Le porte-parole a admis que Washington ne s’attendait pas à de telles violences contre les civils ukrainiens, malgré la brutalité des opérations militaires russes passées, comme en Tchétchénie ou en Syrie.

" Nous savions que M. Poutine était capable de défendre ce qu’il considère les intérêts nationaux de la Russie froidement et avec une détermination brutale ", a-t-il dit. " Nous n’avions pas vraiment réalisé le degré de violence, de cruauté et, comme je le disais, de dépravation, qu’il emploierait sur des innocents, des civils non-combattants ".
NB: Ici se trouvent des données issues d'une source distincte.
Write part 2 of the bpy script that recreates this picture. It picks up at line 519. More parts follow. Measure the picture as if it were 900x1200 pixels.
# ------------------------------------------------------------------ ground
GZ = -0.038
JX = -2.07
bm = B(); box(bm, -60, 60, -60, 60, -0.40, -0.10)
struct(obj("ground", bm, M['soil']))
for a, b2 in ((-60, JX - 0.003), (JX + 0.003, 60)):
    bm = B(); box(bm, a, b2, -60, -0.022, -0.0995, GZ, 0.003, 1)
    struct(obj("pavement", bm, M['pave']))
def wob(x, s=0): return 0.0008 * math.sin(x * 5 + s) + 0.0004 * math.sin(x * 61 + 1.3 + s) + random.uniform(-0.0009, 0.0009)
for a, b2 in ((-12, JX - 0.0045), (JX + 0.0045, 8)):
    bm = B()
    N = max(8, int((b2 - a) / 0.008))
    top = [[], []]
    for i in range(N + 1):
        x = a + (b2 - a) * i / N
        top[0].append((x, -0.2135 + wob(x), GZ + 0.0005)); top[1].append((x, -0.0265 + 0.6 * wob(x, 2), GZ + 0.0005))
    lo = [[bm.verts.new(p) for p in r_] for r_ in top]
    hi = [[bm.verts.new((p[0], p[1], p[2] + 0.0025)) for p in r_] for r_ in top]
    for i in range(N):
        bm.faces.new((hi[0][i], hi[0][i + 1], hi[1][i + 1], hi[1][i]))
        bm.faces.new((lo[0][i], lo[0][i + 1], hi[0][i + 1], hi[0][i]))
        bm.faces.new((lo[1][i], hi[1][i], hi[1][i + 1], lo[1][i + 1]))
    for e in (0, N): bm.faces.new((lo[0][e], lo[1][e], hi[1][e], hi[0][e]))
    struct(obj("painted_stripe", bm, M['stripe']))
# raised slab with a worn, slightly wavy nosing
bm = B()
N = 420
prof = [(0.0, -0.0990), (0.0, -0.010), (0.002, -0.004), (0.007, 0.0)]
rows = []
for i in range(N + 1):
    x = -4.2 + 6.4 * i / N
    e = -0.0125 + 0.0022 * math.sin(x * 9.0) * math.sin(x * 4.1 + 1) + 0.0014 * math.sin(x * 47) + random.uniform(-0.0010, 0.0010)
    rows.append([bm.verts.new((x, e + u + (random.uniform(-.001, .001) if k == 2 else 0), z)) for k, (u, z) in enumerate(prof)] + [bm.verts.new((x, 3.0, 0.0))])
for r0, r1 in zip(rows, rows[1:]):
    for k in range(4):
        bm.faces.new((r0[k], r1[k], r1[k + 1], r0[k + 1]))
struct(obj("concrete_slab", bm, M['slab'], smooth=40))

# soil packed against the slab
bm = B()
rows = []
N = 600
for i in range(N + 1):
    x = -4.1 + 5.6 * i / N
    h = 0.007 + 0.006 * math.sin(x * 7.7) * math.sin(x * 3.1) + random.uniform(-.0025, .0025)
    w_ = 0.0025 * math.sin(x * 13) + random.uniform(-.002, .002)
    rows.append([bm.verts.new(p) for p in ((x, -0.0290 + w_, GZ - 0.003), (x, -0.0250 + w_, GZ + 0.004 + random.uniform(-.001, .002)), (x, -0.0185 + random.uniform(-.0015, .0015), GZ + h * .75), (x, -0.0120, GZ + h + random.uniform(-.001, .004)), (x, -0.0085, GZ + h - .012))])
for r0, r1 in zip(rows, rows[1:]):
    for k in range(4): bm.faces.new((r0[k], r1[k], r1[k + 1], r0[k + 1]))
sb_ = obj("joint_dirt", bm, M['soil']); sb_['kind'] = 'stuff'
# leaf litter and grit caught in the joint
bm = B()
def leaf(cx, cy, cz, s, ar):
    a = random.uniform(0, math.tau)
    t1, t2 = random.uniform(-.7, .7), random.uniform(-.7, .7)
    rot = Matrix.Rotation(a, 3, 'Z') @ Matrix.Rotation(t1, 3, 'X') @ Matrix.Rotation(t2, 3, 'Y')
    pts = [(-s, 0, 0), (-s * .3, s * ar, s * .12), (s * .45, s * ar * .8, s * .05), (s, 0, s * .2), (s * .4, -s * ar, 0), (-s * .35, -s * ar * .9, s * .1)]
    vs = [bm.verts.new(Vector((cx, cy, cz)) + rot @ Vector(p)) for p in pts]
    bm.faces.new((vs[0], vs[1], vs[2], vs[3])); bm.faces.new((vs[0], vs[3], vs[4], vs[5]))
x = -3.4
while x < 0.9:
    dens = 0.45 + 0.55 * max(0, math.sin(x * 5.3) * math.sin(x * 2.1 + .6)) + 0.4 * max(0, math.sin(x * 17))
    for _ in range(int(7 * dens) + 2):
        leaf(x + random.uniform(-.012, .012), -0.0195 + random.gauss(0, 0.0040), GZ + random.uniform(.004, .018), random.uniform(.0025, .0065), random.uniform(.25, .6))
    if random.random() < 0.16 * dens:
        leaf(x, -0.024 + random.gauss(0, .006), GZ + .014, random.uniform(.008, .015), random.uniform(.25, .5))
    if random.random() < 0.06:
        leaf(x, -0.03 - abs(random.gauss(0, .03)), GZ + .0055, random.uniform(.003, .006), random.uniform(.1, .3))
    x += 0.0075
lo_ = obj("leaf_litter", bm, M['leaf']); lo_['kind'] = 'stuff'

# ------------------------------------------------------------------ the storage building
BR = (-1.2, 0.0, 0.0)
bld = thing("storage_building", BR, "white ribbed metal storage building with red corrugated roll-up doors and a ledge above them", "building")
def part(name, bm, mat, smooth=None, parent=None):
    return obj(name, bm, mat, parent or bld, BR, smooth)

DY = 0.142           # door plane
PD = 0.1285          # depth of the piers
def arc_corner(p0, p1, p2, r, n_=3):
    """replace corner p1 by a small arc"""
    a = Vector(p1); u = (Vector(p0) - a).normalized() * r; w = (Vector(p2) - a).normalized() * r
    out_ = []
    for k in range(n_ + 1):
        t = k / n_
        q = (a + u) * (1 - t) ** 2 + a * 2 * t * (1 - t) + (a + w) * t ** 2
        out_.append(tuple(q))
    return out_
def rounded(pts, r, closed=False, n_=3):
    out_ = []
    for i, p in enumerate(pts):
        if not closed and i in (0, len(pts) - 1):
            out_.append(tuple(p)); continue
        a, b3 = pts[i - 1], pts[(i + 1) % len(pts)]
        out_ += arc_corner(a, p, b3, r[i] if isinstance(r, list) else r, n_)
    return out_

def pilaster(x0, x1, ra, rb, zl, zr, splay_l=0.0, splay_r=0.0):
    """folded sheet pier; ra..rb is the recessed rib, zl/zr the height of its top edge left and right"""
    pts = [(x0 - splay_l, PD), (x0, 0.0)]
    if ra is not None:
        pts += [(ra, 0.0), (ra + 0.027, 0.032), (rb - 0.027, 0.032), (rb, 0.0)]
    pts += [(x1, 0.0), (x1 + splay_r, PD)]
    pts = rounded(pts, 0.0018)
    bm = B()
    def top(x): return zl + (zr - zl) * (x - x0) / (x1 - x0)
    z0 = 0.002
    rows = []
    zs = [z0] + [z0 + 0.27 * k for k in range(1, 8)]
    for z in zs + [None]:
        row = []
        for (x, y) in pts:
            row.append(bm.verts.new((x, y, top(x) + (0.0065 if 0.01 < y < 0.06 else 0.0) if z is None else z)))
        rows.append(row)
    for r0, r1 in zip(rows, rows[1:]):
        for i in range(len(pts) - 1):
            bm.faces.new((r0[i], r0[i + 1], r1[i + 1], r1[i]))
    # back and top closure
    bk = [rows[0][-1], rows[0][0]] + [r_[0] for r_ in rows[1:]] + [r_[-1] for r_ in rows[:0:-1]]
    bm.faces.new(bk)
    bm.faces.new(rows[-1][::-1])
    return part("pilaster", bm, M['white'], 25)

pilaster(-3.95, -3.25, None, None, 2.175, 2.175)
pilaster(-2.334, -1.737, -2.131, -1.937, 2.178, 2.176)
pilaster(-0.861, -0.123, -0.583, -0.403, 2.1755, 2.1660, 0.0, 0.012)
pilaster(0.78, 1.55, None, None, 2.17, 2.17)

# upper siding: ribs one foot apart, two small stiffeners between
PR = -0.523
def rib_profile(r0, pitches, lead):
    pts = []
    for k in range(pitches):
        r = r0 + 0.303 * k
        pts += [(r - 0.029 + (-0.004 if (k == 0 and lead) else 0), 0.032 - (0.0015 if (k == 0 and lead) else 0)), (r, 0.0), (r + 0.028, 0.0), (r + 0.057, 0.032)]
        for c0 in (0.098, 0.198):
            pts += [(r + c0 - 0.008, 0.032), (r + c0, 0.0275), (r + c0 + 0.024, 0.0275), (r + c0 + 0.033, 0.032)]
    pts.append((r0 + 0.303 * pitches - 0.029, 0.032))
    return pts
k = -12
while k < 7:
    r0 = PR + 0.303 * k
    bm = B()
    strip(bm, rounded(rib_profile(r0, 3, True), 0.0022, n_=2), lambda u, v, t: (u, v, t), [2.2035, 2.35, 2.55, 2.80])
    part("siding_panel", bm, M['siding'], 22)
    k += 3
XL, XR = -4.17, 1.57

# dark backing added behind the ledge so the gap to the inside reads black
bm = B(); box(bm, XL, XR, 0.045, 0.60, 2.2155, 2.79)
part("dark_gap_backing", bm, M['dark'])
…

L’Ukraine et les pays occidentaux accusent la Russie de " massacres " et de " crimes de guerre ", depuis la découverte de centaines de cadavres dans plusieurs localités de la région de Kiev occupées par les forces russes en mars.

 

 

 

Retard de l’offensive russe dans le Donbass
L’offensive russe dans le Donbass, qui progresse " lentement et de façon inégale " en raison de la résistance opposée par l’armée ukrainienne, a pris du retard sur le calendrier prévu, a déclaré vendredi un haut responsable du Pentagone ayant requis l’anonymat.
" Ils ont pris au moins plusieurs jours de retard ", a-t-il précisé. " Ils sont loin d’avoir fait la jonction " des troupes entrées par la région de Kharkhiv, au nord du Donbass, et celles venues du sud du pays, un des objectifs de l’armée russe pour prendre en tenaille les forces ukrainiennes déployées sur la ligne de front autour des zones séparatistes de Donetsk et Lougansk.
" Quelques kilomètres par jour, c’est le maximum qu’ils peuvent faire parce qu’ils sont repoussés " par l’armée ukrainienne. Même si les combats ont commencé, " nous pensons qu’ils continuent de créer les conditions d’une offensive soutenue, plus vaste et plus longue ", a ajouté le haut responsable du ministère américain de la Défense.
Il a expliqué que les forces russes " ne veulent pas faire les mêmes erreurs qu’à Kiev ", où des colonnes de chars avaient été immobilisées par les forces ukrainiennes armées de lance-missiles portés à l’épaule et le soutien logistique avait été tenu à distance. "Les tirs d’artillerie et les frappes aériennes qu’ils lancent sur les forces ukrainiennes n’ont pas l’effet souhaité, car les Ukrainiens continuent de résister ", a-t-il noté. " C’est pourquoi nous pensons que leurs progrès ont été lents et inégaux ces dernières 24 heures ".
Des secouristes retirent des décombres de son immeuble le corps de Vira Ghyrytch, une journaliste ukrainienne de Radio Liberty, un média financé par les États-Unis. Moscou a revendiqué ce bombardement réalisé jeudi sur Kiev.
La Russie confirme son attaque sur Kiev qui recevait Guterres
La Russie a confirmé vendredi avoir bombardé Kiev la veille, en pleine visite du secrétaire général de l’ONU Antonio Guterres. " Les forces russes ont détruit, avec des armes de haute précision de longue portée, les ateliers de l’entreprise spatiale Artiom " dans la capitale ukrainienne, ainsi que, dans d’autres frappes, " trois centrales électriques situées près de noeuds ferroviaires ", notamment à Fastov dans la région de Kiev, a déclaré devant la presse le ministère russe de la Défense.
Ce premier bombardement de la capitale depuis la mi-avril a fait au moins un mort, Vira Ghyrytch, une journaliste ukrainienne de Radio Liberty, un média financé par les États-Unis, dont le corps a été retrouvé vendredi dans les décombres de son immeuble. Quatre autres personnes ont été blessées, selon le maire de la ville, Vitaly Klitschko.
L’attaque s’est produite au moment où le chef des Nations unies, Antonio Guterres, effectuait jeudi une première visite à Kiev depuis le début de l’invasion russe le 24 février.
L’Allemagne et la France ont vivement condamné vendredi ces frappes. " Cela révèle une fois de plus aux yeux de la communauté internationale que (Vladimir) Poutine et son régime n’ont aucun respect pour le droit international ", a réagi le gouvernement allemand. Le ministre français des Affaires étrangères, Jean-Yves Le Drian a pour sa part exprimé sa " pleine solidarité " au peuple ukrainien ainsi qu’à M. Guterres.
C’est dans ce contexte que les Pays-Bas ont rouvert vendredi leur ambassade dans la capitale ukrainienne après plus de deux mois de fermeture.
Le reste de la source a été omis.